# COLLECTED DATA
____

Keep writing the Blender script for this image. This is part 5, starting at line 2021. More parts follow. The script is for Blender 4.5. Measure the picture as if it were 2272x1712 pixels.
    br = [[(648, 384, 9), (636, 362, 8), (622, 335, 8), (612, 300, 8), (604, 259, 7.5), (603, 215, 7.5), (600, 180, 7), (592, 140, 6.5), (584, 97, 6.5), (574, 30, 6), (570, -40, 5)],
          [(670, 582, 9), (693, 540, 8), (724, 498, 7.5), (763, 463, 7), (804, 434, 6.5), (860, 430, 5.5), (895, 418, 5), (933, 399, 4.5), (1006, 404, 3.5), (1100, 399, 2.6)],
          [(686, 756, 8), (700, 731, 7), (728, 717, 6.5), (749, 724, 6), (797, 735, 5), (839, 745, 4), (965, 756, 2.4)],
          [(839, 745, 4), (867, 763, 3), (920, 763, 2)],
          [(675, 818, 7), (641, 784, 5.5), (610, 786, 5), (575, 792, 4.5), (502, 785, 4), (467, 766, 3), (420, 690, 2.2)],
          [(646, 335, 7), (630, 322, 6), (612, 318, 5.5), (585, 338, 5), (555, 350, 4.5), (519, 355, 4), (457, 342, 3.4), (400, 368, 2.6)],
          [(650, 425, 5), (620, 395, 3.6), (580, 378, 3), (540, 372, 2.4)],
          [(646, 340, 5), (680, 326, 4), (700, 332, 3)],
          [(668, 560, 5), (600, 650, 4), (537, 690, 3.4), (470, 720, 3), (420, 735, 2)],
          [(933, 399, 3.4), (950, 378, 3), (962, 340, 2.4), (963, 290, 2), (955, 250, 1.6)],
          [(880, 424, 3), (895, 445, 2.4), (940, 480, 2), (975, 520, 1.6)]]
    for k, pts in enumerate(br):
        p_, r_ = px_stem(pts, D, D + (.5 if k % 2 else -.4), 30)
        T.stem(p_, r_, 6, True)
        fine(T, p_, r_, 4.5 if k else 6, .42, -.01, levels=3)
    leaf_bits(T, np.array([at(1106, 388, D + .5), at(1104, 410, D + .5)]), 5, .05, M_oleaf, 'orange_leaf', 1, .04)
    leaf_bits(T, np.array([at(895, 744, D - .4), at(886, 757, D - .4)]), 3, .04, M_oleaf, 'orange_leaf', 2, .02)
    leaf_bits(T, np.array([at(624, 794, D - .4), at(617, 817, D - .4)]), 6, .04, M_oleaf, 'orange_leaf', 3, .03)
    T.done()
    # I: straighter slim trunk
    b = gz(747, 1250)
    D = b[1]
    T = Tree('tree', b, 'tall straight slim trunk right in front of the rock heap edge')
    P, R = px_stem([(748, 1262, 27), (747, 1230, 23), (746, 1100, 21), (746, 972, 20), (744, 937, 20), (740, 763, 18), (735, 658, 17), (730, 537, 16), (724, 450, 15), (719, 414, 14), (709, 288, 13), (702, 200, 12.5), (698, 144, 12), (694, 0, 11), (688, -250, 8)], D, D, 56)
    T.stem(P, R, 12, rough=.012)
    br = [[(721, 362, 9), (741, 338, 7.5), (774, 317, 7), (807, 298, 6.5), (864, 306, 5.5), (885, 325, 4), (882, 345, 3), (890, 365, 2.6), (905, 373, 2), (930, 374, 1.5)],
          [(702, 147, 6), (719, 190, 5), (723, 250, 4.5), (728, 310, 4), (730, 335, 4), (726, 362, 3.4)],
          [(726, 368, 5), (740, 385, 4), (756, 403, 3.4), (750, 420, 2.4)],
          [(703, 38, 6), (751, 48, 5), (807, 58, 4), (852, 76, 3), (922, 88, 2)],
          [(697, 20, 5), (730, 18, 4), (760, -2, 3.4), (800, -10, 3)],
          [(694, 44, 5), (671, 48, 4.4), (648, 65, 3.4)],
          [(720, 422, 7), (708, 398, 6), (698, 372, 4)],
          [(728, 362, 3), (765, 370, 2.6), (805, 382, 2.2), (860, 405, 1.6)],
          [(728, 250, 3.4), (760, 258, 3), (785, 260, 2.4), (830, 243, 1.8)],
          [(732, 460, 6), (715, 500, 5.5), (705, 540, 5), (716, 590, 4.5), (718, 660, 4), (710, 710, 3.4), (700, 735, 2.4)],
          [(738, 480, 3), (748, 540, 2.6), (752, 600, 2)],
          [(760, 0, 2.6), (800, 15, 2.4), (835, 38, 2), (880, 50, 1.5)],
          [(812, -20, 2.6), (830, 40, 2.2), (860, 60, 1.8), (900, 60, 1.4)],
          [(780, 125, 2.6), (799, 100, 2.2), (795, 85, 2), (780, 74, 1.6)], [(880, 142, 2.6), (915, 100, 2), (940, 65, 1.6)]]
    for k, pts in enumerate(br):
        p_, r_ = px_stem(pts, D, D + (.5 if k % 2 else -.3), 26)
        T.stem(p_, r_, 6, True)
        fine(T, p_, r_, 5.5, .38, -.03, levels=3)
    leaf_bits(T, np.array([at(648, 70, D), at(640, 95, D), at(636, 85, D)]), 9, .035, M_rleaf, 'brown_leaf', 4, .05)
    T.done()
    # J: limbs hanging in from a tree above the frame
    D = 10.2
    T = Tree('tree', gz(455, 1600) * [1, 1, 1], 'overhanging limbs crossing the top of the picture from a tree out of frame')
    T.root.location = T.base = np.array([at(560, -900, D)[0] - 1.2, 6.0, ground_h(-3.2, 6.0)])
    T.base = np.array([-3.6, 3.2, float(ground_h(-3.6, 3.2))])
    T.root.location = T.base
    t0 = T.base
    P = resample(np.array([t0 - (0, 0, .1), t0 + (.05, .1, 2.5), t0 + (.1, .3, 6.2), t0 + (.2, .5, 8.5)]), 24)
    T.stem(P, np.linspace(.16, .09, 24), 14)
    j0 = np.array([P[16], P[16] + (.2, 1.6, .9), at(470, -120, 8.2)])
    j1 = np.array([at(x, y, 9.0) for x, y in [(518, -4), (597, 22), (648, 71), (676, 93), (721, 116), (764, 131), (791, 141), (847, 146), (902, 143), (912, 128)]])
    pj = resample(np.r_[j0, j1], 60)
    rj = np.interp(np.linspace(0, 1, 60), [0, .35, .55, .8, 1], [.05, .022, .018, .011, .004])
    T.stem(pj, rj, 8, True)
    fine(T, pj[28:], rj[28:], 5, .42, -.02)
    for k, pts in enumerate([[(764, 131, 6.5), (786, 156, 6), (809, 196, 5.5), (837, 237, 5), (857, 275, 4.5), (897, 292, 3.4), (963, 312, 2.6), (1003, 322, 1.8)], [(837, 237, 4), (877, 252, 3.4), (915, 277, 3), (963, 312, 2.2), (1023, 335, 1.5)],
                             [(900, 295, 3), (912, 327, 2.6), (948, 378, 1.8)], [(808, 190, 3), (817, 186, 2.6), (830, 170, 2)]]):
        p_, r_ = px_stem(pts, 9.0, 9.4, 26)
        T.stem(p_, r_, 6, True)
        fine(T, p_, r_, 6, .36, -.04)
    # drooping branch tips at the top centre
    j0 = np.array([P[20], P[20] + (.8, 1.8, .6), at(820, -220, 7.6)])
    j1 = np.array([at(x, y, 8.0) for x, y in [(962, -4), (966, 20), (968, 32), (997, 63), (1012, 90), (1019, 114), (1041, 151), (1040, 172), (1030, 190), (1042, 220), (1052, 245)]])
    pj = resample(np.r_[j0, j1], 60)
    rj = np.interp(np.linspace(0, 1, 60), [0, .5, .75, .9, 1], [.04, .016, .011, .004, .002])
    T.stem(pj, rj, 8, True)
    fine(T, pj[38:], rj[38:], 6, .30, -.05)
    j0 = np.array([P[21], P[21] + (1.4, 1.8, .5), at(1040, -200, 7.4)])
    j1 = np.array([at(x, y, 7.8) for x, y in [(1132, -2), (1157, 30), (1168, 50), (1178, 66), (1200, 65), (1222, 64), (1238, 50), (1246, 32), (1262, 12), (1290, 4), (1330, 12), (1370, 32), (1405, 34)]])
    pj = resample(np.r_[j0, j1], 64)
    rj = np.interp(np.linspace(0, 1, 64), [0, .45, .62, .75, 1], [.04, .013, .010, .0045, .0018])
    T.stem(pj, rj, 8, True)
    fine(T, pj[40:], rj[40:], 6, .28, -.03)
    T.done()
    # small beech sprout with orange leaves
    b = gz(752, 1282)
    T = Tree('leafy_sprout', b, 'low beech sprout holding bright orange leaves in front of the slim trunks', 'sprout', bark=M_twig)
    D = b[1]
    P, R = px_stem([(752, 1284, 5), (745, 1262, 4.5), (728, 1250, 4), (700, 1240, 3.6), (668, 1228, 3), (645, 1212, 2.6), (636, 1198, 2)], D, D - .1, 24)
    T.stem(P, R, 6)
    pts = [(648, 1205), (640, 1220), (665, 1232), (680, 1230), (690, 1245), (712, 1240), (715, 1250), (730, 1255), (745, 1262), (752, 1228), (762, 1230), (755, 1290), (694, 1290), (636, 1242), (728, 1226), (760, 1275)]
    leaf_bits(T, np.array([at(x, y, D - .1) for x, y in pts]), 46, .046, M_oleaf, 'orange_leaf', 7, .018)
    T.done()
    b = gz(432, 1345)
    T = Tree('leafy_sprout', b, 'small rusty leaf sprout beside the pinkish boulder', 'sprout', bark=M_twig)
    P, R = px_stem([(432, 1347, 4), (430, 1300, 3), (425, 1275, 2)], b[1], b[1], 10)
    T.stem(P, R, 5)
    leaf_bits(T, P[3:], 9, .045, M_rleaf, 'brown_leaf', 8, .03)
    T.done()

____

# TASK DETAILS
From the listing above, report the number of lines containing the string "picture", without any accompanying remarks.

# RESPONSE TO THE TASK
2